Quote, with no changes, the lines that run from the top of the material to the line with "sky.sun_elevation = SUN_EL;", both included.

Scripts that build scenes

/---

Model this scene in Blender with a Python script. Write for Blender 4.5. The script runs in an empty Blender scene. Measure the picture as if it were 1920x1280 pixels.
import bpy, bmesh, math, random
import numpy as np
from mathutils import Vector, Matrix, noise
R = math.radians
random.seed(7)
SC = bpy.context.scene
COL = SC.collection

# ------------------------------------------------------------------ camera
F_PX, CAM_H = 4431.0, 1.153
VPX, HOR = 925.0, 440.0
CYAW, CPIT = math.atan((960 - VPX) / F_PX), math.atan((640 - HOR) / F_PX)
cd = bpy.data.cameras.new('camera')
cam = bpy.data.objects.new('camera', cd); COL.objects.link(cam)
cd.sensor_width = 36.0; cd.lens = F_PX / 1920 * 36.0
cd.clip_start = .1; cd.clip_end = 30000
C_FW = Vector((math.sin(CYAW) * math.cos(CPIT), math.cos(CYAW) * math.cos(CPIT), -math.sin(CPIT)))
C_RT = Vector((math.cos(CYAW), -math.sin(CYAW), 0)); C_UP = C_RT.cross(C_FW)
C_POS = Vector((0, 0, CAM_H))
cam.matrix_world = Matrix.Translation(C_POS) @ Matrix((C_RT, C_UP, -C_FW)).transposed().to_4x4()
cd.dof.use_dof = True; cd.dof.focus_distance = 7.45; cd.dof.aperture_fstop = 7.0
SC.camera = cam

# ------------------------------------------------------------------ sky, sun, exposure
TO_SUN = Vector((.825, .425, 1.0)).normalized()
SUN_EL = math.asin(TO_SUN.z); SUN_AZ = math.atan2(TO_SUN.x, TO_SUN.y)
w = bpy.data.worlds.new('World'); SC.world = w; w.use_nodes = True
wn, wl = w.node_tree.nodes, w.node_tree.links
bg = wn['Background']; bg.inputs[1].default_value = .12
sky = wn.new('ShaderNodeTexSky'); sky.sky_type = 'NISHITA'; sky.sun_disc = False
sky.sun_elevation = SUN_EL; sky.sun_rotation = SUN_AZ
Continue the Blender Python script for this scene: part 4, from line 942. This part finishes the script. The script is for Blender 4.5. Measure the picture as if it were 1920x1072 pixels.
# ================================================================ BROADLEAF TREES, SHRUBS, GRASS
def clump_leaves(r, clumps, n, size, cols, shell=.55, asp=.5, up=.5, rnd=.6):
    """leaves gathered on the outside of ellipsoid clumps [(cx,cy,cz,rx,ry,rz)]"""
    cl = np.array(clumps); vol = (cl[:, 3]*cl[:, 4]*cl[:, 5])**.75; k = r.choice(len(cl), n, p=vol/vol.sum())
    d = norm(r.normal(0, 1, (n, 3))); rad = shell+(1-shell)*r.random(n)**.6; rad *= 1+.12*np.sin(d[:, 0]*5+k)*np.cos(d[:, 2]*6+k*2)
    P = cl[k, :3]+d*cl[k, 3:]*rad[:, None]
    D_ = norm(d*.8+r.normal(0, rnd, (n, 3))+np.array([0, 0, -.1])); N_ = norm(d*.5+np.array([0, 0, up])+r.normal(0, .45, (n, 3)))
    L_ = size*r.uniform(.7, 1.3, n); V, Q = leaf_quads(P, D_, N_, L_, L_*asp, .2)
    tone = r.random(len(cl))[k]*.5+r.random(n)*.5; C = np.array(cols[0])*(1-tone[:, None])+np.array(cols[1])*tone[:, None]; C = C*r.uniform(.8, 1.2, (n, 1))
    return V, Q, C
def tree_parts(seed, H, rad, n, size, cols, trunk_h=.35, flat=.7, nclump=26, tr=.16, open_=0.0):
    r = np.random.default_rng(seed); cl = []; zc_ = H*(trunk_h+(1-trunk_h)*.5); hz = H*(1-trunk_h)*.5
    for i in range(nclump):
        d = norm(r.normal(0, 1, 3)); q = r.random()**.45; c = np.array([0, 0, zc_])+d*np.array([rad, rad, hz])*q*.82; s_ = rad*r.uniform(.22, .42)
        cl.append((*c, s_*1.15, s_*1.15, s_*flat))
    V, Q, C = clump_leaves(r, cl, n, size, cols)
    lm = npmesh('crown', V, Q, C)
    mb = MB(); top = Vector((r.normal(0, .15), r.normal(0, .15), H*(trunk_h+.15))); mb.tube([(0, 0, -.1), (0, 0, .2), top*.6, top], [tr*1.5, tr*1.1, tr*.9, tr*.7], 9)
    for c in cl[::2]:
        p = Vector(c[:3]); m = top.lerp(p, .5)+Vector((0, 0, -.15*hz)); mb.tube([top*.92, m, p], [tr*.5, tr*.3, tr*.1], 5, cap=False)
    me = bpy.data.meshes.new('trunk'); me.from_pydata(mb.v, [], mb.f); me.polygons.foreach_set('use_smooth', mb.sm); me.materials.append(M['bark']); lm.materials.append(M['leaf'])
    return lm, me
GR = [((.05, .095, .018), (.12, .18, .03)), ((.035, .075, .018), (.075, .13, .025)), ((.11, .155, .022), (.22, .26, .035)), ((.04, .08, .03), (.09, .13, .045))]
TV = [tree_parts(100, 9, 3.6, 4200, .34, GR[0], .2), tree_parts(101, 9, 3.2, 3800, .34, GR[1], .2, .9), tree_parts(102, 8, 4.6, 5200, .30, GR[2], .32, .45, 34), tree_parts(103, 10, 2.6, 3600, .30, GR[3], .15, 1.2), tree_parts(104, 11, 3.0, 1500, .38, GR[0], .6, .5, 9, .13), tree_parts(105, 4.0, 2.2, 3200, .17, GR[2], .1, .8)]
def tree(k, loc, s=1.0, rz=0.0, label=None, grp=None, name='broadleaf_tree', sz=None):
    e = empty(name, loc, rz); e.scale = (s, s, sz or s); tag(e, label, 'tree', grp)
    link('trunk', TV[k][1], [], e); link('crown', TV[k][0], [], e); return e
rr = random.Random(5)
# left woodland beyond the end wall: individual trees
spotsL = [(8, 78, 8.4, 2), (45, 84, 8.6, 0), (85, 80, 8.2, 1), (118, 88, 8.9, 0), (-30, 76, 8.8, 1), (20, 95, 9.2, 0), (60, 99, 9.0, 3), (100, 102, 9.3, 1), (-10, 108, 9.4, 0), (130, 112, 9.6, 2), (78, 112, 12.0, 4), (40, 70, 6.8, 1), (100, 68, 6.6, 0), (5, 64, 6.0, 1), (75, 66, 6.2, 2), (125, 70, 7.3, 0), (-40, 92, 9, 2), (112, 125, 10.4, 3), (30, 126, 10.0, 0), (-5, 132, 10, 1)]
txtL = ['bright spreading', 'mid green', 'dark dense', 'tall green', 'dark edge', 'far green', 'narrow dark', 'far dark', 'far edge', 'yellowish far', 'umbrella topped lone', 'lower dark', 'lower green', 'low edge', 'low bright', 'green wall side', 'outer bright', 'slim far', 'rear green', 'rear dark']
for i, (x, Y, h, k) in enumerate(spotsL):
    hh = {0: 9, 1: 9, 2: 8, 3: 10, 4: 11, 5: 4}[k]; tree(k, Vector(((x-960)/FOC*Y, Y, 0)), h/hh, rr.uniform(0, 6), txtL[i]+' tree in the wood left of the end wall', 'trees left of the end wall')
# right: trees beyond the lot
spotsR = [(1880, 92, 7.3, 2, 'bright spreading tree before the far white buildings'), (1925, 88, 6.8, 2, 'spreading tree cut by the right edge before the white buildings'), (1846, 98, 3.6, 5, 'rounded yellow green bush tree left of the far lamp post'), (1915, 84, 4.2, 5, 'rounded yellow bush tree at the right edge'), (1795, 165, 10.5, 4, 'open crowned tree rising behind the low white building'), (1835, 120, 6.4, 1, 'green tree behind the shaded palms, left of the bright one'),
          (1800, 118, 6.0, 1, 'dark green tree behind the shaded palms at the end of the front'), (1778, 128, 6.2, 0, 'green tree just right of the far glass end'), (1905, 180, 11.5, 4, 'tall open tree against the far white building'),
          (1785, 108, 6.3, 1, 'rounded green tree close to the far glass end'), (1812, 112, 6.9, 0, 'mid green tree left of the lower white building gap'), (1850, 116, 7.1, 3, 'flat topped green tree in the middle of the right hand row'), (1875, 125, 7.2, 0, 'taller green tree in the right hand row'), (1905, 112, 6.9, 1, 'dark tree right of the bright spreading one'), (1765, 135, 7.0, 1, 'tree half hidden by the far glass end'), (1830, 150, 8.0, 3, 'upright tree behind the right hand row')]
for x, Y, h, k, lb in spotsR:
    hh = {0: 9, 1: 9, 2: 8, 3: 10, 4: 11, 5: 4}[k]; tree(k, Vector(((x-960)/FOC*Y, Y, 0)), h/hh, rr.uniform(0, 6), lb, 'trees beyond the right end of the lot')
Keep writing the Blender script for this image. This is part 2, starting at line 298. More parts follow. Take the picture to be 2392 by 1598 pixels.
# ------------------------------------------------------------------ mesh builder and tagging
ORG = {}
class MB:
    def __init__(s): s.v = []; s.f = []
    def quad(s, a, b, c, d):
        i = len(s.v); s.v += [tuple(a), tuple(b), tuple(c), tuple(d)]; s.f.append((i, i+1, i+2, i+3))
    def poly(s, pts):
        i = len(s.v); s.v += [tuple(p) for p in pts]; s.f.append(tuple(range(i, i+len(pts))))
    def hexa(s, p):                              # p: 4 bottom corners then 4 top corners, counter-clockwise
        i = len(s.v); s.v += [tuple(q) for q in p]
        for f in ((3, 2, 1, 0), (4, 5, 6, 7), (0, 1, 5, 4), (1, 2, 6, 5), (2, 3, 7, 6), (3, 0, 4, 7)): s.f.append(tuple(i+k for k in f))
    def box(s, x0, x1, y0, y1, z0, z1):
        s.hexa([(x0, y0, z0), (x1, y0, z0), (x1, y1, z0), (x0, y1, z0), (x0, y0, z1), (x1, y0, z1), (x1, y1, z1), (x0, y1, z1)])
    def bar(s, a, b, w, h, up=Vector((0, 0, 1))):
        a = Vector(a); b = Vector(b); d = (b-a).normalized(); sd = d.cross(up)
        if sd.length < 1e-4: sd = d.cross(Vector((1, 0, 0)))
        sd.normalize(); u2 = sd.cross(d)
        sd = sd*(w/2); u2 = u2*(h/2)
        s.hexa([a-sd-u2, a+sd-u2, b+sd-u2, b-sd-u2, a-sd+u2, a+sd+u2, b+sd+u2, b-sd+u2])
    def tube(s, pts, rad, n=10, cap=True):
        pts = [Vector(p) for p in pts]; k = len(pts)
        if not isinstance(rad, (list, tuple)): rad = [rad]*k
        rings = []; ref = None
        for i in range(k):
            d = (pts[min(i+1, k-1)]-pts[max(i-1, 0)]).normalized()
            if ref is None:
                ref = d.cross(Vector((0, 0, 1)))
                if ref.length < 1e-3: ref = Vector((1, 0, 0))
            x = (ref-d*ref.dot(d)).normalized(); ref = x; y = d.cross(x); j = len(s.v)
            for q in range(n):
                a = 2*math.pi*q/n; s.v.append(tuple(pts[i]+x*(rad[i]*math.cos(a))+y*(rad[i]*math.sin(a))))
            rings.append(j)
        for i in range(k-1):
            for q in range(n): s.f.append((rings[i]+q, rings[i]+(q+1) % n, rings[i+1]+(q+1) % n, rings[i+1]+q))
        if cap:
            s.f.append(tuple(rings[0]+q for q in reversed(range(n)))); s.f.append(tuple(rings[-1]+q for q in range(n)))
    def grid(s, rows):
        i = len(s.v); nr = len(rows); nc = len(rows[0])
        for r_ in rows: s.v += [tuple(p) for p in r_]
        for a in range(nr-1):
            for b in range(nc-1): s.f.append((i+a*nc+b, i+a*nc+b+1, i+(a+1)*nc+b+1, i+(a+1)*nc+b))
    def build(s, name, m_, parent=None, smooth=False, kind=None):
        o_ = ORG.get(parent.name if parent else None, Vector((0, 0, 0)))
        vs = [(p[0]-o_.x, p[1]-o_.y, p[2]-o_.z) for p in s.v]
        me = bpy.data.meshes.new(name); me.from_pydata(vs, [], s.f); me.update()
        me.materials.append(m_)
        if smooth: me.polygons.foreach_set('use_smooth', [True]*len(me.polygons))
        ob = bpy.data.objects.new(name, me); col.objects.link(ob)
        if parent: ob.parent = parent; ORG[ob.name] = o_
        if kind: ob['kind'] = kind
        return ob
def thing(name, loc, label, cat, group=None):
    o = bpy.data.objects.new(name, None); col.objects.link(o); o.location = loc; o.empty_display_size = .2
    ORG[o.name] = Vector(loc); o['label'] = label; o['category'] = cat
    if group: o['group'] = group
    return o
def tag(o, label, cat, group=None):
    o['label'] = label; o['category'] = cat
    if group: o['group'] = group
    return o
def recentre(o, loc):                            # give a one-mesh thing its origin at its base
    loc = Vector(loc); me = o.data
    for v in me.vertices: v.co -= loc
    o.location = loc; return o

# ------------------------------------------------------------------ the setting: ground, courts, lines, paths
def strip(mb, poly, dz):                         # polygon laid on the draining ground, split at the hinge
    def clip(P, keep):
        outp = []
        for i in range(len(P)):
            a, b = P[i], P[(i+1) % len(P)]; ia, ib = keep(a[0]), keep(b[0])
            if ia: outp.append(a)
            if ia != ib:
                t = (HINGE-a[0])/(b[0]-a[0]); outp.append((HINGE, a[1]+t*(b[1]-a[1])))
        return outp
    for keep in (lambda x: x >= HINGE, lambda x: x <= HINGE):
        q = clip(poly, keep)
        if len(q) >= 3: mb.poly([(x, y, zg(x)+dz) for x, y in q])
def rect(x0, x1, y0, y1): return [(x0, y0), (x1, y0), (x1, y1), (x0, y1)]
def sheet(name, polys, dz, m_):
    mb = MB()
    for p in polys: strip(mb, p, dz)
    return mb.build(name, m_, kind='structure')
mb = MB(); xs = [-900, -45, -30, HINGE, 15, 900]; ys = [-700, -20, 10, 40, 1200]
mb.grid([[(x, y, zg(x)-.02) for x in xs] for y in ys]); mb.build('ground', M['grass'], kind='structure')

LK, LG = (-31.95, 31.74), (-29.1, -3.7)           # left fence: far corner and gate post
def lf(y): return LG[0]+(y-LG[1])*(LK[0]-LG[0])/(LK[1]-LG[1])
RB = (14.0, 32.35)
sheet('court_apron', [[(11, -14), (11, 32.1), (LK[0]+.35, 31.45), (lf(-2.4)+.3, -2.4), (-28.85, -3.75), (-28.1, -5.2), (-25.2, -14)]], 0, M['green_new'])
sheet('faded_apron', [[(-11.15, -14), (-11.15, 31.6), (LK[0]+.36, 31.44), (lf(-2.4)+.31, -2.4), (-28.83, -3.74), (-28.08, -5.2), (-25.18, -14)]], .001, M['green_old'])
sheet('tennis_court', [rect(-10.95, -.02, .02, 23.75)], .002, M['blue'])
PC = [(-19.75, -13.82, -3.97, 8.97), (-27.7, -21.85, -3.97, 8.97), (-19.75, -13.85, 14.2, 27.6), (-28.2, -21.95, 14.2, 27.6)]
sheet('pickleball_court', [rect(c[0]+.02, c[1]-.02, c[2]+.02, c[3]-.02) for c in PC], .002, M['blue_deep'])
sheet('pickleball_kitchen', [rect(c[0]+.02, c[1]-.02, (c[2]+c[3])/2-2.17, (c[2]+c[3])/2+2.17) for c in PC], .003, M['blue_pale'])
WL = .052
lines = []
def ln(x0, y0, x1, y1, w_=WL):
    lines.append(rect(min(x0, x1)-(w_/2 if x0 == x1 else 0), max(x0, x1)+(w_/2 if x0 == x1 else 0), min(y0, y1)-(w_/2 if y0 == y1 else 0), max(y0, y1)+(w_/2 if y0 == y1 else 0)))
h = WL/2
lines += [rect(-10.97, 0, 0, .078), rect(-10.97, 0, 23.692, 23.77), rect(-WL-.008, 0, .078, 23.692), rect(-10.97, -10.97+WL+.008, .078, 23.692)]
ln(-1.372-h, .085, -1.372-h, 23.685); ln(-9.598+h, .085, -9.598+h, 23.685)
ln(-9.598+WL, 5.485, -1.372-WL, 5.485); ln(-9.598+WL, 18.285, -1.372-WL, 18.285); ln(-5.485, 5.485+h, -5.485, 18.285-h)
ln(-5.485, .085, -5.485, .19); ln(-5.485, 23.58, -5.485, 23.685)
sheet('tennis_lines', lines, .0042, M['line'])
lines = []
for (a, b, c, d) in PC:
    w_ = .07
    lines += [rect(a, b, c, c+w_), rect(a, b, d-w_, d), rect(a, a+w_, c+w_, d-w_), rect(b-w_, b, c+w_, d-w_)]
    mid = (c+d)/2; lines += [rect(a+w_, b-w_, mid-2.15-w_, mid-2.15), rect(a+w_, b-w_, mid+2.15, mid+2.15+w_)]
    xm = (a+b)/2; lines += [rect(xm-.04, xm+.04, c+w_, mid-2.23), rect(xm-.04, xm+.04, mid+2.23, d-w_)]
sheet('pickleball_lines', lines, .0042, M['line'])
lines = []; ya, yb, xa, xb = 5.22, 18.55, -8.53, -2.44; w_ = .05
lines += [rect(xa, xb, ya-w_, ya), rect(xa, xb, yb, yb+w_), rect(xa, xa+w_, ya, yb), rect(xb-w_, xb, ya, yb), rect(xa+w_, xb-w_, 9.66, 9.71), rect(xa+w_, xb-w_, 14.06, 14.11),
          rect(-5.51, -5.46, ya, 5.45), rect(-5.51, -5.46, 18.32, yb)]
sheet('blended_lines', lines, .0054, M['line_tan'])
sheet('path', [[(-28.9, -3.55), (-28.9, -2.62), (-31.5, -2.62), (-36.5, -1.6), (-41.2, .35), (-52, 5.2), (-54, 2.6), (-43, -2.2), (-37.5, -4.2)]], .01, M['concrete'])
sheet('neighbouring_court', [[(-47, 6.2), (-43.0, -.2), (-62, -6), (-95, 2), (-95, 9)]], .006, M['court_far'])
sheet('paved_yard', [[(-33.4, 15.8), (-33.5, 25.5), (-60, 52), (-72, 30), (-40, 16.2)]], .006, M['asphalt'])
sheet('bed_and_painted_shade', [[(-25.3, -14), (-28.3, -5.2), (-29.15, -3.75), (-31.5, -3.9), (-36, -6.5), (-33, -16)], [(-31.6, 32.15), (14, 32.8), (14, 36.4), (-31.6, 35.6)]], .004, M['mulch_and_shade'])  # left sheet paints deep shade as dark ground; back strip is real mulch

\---

## Task answer
Model this scene in Blender with a Python script. Write for Blender 4.5. The script runs in an empty Blender scene. Measure the picture as if it were 1920x1280 pixels.
import bpy, bmesh, math, random
import numpy as np
from mathutils import Vector, Matrix, noise
R = math.radians
random.seed(7)
SC = bpy.context.scene
COL = SC.collection

# ------------------------------------------------------------------ camera
F_PX, CAM_H = 4431.0, 1.153
VPX, HOR = 925.0, 440.0
CYAW, CPIT = math.atan((960 - VPX) / F_PX), math.atan((640 - HOR) / F_PX)
cd = bpy.data.cameras.new('camera')
cam = bpy.data.objects.new('camera', cd); COL.objects.link(cam)
cd.sensor_width = 36.0; cd.lens = F_PX / 1920 * 36.0
cd.clip_start = .1; cd.clip_end = 30000
C_FW = Vector((math.sin(CYAW) * math.cos(CPIT), math.cos(CYAW) * math.cos(CPIT), -math.sin(CPIT)))
C_RT = Vector((math.cos(CYAW), -math.sin(CYAW), 0)); C_UP = C_RT.cross(C_FW)
C_POS = Vector((0, 0, CAM_H))
cam.matrix_world = Matrix.Translation(C_POS) @ Matrix((C_RT, C_UP, -C_FW)).transposed().to_4x4()
cd.dof.use_dof = True; cd.dof.focus_distance = 7.45; cd.dof.aperture_fstop = 7.0
SC.camera = cam

# ------------------------------------------------------------------ sky, sun, exposure
TO_SUN = Vector((.825, .425, 1.0)).normalized()
SUN_EL = math.asin(TO_SUN.z); SUN_AZ = math.atan2(TO_SUN.x, TO_SUN.y)
w = bpy.data.worlds.new('World'); SC.world = w; w.use_nodes = True
wn, wl = w.node_tree.nodes, w.node_tree.links
bg = wn['Background']; bg.inputs[1].default_value = .12
sky = wn.new('ShaderNodeTexSky'); sky.sky_type = 'NISHITA'; sky.sun_disc = False
sky.sun_elevation = SUN_EL; sky.sun_rotation = SUN_AZ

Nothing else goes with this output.